A zinefest is an organized event where zine makers gather to display, sell, trade, and distribute their work. Zinefests typically take the form of tabling events in community spaces, where each maker occupies a table and visitors move between them, browsing and purchasing.
The earliest zine gatherings grew out of science fiction conventions and punk shows, where zine distribution was incidental to another event. Dedicated zinefests emerged as the form spread through anarchist, feminist, and queer communities in the 1990s, creating spaces organized specifically around the medium. These events served a social function beyond commerce: they gathered dispersed communities, facilitated face-to-face exchange, and made visible the breadth of self-publishing activity in a given region.
Contemporary zinefests vary considerably in scale and character. Some remain small, informal, and community-organized. Others have professionalized, featuring vendor fees, curated selections, food trucks, sponsorships, and travel circuits in which makers move between cities throughout the year. This professionalization has shifted the form’s center of gravity: what originated as a gathering of local self-publishers can become a commercial event structurally similar to a craft fair or art market.

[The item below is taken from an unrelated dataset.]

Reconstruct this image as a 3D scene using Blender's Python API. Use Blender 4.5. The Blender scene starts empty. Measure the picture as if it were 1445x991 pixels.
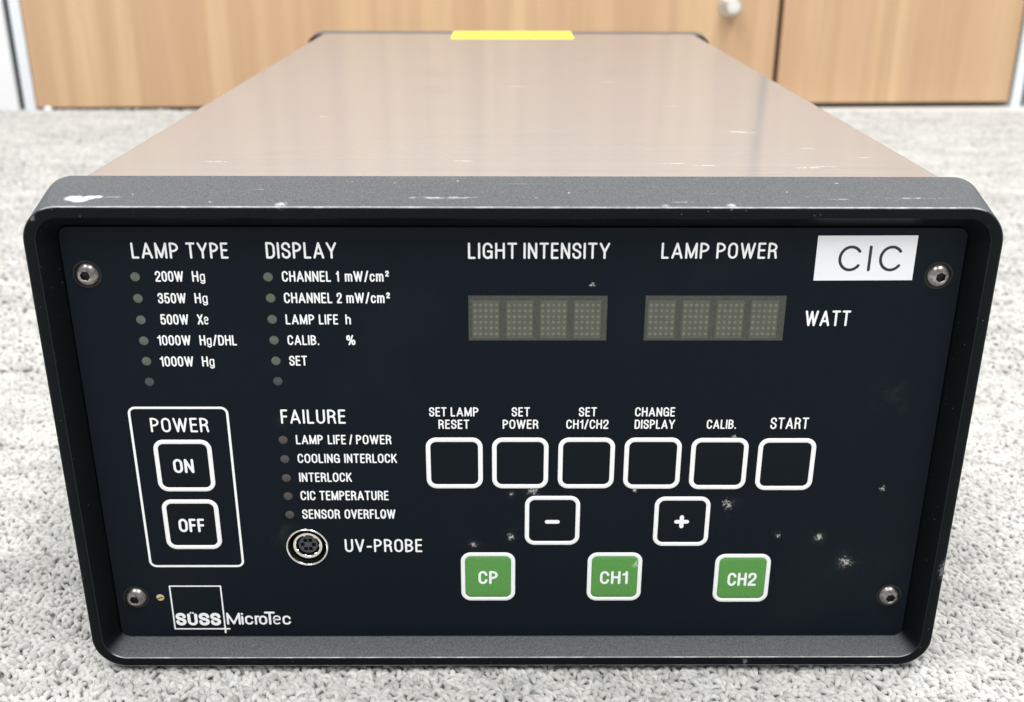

The tension between zinefests as community spaces and zinefests as commercial events reflects a broader dynamic in how subcultural forms are absorbed into institutional and market logics. When zine-making becomes a livelihood sustained by festival circuits, grant funding, and online sales, the economic structure of the practice begins to resemble the publishing apparatus that zines originally bypassed. The question of whether this constitutes maturation or recuperation depends on what one takes the zine’s essential character to be: its material form, its independence from institutional mediation, or its function within a particular community’s self-organization.